The conclusion that no injunction should be awarded, however, is not supported by the authorities. Defendant cites Higgins v. Flemington Water Co., 36 N. J. Eq. 538, and Paterson v. East Jersey Water Co., 74 N. J. Eq. 49, 70 A. 472. The Higgins Case does not hold as defendant contends, as is pointed out in the Paterson Case; and the latter case (which was unanimously affirmed on the opinion below, 77 N. J. Eq. 588, 78 A. 1134), determines just the opposite. Vice Chancellor Emery there says (page 86), that the diversion of the water by the defendant for purposes of sale is an infringement of the complainant's right as a lower riparian owner to the continued flow of the stream, and that, without proof of any actual or perceptible damage, so far as the establishment of the legal right is concerned, if the diversion is of such a perceptible and sensible amount as not to be excluded under the maxim "de minimis," complainant is entitled to resort to this court for protection.
The unlawful diversion here amounts at present to about four gallons a minute, which I take to be "such a perceptible and sensible amount as not to be excluded under the maxim 'de minimis,'" and will naturally increase as time goes on.

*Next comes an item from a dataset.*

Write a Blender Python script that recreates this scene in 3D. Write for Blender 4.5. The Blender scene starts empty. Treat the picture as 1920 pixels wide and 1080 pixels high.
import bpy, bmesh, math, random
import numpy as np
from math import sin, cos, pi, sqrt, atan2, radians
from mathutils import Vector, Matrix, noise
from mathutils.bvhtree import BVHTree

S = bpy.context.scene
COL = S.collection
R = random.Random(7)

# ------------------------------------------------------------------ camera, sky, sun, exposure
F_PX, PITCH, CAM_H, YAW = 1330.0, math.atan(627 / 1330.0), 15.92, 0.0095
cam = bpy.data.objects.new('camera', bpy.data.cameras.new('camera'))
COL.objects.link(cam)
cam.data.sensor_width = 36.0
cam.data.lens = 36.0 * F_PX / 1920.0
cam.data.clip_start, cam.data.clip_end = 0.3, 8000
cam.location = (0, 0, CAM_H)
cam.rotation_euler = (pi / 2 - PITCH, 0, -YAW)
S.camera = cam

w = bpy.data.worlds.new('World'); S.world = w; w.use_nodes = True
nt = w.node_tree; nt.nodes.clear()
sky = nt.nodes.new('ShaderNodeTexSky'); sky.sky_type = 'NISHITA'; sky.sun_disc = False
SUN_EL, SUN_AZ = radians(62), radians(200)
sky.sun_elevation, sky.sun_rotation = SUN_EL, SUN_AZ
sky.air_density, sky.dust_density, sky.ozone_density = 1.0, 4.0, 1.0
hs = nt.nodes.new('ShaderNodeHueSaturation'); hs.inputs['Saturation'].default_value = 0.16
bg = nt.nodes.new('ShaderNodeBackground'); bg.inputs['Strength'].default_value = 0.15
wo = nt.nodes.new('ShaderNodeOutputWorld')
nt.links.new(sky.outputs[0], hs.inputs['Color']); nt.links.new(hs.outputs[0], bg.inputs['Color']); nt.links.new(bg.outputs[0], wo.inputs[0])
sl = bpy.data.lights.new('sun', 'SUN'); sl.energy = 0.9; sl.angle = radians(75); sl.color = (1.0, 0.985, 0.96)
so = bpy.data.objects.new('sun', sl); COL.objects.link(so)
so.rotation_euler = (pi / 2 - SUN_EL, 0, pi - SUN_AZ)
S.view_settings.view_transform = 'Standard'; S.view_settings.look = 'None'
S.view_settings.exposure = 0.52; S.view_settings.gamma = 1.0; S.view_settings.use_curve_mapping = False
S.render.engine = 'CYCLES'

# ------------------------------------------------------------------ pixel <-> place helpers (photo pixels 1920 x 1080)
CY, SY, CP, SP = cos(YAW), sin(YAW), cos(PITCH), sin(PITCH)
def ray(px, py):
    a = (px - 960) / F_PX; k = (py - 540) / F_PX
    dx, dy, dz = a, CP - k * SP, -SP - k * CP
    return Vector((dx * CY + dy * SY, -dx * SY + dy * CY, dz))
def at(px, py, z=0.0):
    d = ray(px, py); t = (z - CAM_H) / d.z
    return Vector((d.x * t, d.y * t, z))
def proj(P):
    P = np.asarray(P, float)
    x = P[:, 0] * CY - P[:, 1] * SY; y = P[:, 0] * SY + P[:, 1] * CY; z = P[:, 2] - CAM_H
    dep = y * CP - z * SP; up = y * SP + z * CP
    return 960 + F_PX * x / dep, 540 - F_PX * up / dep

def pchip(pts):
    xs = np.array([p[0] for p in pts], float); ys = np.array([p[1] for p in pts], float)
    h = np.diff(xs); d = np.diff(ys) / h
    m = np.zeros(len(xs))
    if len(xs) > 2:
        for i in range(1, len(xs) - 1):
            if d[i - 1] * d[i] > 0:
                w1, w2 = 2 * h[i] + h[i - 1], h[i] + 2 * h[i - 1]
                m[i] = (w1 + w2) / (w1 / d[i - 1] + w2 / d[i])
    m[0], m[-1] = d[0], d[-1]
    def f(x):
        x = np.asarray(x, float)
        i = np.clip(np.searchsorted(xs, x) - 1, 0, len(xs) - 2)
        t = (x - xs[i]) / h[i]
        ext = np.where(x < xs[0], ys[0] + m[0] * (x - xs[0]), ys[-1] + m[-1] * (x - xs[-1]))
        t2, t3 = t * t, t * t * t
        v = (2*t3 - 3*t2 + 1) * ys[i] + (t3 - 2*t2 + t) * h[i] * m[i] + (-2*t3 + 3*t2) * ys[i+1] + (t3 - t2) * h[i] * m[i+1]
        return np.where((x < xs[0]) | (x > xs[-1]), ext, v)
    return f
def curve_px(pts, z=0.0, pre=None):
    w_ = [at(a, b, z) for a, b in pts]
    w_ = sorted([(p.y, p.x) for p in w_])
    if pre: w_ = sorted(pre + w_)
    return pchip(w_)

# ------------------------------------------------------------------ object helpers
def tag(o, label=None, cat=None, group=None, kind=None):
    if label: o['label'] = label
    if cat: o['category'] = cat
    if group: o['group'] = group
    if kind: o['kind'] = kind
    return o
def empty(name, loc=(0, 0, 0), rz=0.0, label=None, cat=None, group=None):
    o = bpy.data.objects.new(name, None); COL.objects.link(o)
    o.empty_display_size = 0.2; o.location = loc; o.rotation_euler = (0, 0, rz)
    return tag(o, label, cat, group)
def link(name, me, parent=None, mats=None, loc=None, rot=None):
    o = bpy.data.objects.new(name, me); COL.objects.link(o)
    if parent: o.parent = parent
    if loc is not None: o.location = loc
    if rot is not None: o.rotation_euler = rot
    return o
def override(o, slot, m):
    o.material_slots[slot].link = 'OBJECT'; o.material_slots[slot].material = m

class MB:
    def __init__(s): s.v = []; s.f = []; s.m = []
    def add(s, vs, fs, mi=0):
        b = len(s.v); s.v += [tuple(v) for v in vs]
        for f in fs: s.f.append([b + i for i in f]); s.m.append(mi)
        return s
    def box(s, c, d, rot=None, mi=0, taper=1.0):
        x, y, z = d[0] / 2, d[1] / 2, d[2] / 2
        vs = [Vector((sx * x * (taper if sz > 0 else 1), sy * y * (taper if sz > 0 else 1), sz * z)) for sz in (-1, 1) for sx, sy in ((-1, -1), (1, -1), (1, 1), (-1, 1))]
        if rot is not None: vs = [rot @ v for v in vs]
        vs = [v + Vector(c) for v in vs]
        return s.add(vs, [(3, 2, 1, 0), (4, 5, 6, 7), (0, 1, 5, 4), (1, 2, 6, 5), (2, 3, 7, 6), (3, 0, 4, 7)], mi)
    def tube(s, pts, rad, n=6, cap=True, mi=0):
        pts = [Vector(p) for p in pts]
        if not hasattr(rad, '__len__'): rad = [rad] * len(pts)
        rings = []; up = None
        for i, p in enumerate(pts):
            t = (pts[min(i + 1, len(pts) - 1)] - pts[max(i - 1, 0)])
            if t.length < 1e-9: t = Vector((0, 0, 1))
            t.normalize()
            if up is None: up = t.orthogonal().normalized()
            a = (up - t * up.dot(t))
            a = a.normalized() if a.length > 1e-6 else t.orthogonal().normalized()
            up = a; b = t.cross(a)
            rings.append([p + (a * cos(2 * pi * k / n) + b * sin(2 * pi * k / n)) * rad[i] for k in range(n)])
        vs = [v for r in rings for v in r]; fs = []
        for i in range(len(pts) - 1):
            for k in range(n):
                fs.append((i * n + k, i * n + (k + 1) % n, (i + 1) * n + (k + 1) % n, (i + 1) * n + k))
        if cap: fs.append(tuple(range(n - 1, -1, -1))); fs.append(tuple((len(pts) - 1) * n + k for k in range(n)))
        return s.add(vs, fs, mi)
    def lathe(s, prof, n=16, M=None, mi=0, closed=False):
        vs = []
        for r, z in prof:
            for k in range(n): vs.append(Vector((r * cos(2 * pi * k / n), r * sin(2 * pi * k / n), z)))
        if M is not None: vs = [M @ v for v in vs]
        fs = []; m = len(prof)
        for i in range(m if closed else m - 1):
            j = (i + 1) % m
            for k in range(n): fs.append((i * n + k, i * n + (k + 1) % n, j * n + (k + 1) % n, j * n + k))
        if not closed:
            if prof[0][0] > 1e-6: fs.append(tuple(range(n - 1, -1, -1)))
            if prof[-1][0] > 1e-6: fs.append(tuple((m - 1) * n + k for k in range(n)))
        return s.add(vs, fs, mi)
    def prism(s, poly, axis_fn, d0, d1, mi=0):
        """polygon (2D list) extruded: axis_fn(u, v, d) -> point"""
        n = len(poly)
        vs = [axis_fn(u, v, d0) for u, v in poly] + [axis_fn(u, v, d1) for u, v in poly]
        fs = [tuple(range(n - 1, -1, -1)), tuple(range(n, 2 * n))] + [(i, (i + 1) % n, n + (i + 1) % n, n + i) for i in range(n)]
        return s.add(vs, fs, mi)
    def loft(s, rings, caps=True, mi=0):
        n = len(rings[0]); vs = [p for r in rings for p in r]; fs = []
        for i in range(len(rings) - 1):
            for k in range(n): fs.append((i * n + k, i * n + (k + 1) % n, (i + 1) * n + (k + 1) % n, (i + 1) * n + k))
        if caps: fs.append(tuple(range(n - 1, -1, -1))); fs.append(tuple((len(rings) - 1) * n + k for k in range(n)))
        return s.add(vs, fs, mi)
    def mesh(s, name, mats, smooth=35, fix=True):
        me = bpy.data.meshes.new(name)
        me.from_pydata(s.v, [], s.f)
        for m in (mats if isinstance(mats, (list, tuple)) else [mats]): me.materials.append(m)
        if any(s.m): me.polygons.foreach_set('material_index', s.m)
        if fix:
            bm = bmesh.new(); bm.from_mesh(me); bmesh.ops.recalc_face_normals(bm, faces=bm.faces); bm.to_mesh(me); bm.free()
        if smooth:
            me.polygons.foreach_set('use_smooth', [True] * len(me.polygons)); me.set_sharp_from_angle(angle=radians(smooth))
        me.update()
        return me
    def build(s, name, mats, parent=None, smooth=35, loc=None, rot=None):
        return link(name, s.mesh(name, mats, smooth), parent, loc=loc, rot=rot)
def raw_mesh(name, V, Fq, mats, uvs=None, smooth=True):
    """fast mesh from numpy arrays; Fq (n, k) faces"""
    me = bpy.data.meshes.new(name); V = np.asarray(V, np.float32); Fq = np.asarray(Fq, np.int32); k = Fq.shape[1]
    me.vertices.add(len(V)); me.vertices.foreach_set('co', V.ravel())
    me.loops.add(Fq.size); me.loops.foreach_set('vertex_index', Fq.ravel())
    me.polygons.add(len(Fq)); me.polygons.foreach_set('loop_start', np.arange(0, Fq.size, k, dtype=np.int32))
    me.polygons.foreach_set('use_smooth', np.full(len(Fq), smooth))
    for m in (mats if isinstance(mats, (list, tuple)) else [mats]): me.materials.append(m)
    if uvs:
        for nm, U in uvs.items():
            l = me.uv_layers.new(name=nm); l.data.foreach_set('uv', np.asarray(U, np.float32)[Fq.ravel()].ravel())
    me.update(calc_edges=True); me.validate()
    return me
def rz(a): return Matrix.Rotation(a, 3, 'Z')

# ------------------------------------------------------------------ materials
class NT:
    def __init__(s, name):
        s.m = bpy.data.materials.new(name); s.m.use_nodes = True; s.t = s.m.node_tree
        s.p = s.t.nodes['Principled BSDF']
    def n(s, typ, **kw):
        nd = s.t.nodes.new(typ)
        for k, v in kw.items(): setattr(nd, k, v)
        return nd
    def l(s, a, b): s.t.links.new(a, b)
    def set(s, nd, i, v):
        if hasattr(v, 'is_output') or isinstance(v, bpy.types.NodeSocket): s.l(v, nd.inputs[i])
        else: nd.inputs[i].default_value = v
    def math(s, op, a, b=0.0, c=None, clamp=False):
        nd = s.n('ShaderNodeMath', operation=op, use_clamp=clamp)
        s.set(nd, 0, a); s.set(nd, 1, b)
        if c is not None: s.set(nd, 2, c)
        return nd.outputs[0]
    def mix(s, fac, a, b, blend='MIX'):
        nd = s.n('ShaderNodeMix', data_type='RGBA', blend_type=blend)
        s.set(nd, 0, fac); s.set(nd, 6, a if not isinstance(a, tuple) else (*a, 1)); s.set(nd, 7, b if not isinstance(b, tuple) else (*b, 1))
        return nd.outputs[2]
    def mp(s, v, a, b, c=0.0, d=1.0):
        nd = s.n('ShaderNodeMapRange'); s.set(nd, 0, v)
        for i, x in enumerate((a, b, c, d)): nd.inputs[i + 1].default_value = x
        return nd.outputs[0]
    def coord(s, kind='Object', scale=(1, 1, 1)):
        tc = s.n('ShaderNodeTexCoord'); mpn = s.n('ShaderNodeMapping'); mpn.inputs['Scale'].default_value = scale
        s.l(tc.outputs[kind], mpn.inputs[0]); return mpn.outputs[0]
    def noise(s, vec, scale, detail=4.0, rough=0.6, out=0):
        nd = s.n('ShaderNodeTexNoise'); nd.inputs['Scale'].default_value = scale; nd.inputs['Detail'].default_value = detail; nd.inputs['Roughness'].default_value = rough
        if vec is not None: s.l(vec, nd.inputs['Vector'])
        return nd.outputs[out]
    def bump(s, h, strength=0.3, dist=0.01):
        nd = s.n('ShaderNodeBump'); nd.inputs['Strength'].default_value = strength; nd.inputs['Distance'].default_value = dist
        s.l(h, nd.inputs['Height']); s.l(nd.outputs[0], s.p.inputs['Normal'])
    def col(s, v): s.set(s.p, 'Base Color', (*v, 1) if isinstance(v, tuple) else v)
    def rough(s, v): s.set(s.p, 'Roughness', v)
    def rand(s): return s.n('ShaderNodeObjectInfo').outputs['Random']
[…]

I conclude, therefore, that complainants are entitled to decree establishing their right, and for injunction against the diversion of water in excess of the amount to which defendant has obtained the adverse right. The terms of the decree, as to the form of the injunction and the time when and conditions under which it shall take effect (in view of the fact that defendant is a public water company, and the public interest is involved), may be settled on notice.